__EXERCISE AIM__
Nothing but the lines from the line that contains "Keep writing the" through the line that contains "return root, info" should appear in the output, each reproduced exactly.

__RECORDS FOR THIS TASK__
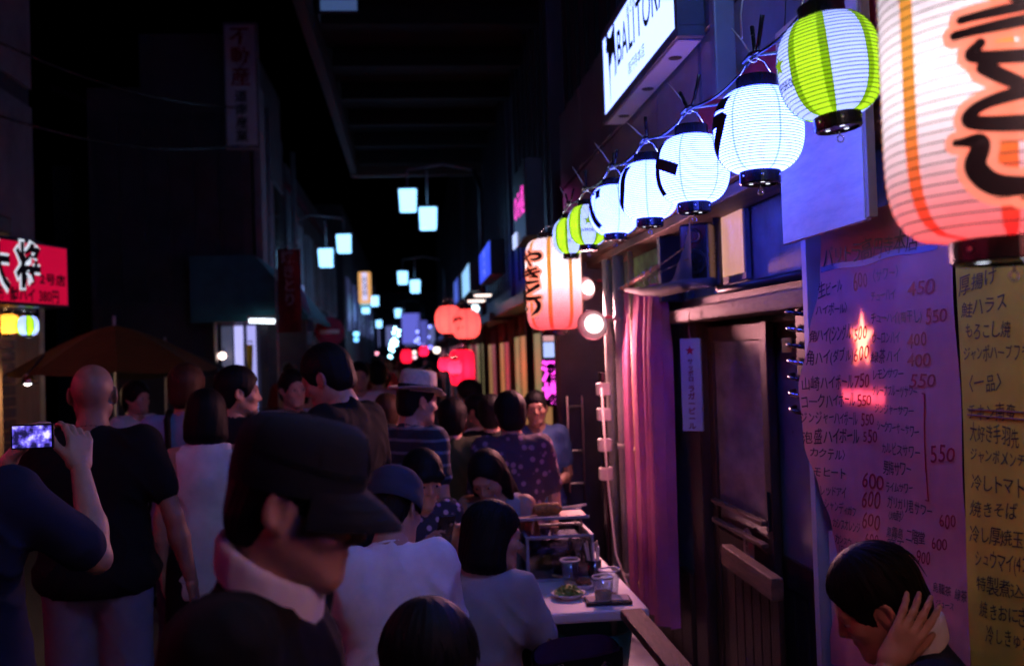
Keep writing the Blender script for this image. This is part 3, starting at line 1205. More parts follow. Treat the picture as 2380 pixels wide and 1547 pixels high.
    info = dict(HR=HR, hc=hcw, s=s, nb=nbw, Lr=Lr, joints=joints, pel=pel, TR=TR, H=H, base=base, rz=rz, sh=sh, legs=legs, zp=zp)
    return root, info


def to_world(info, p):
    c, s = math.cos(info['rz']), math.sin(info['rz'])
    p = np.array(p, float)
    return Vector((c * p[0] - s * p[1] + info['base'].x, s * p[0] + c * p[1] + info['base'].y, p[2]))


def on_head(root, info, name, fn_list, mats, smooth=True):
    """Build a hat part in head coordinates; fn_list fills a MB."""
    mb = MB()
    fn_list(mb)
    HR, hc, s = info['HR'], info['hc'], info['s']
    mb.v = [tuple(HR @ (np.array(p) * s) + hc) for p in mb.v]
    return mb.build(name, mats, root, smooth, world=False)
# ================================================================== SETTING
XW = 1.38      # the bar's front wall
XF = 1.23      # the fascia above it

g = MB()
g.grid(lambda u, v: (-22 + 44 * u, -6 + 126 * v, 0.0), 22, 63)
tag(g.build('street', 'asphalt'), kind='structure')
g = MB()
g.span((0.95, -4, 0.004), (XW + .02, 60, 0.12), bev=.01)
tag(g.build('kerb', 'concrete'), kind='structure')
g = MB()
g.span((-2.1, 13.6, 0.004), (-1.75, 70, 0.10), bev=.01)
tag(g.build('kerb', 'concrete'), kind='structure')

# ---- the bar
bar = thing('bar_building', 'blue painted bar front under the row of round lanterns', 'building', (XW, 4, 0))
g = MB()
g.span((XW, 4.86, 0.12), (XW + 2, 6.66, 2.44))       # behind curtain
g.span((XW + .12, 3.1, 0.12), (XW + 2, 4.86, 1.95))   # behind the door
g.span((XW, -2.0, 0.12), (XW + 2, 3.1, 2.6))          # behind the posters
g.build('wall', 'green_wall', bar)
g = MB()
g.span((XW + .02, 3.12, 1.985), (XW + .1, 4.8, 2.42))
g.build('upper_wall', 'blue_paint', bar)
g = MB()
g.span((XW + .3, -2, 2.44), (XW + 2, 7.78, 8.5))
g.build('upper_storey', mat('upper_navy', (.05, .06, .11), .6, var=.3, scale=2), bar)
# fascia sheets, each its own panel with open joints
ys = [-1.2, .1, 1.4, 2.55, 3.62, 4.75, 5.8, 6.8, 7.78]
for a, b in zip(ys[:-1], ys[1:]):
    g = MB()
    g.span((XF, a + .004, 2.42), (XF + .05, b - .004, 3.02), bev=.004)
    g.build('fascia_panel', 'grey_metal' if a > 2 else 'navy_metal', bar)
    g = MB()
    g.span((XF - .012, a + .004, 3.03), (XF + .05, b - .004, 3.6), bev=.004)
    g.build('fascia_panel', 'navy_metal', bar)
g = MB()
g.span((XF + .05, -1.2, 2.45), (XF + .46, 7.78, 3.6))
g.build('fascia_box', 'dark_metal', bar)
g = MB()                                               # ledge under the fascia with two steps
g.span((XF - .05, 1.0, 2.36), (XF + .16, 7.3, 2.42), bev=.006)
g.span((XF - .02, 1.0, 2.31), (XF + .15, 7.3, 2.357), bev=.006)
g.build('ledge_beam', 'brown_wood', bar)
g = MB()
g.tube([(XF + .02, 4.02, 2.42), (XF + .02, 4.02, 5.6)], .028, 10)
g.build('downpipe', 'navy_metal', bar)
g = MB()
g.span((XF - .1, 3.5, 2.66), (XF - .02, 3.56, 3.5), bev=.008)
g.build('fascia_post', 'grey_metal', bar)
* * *
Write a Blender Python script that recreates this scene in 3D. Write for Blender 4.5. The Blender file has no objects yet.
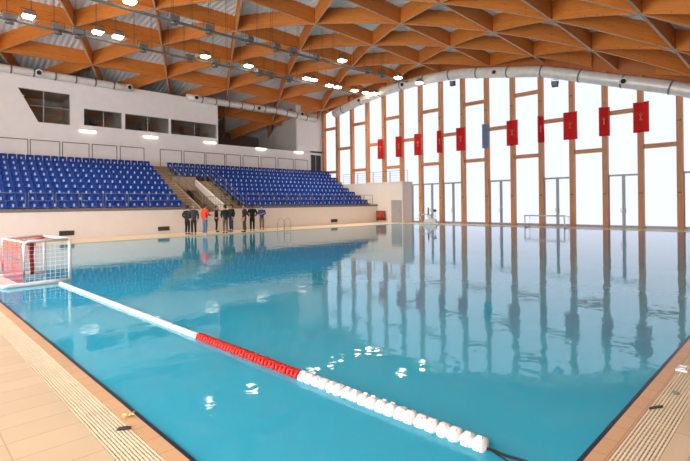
...
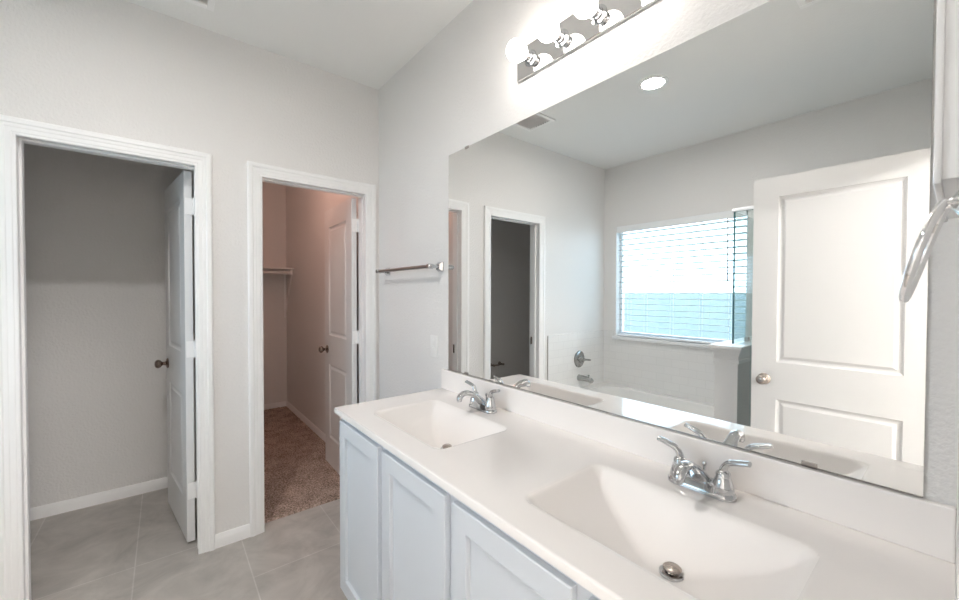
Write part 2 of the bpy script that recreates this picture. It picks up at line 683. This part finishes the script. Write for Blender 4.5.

__SOLUTION FOR THIS TASK__
Keep writing the Blender script for this image. This is part 3, starting at line 1205. More parts follow. Treat the picture as 2380 pixels wide and 1547 pixels high.
    info = dict(HR=HR, hc=hcw, s=s, nb=nbw, Lr=Lr, joints=joints, pel=pel, TR=TR, H=H, base=base, rz=rz, sh=sh, legs=legs, zp=zp)
    return root, info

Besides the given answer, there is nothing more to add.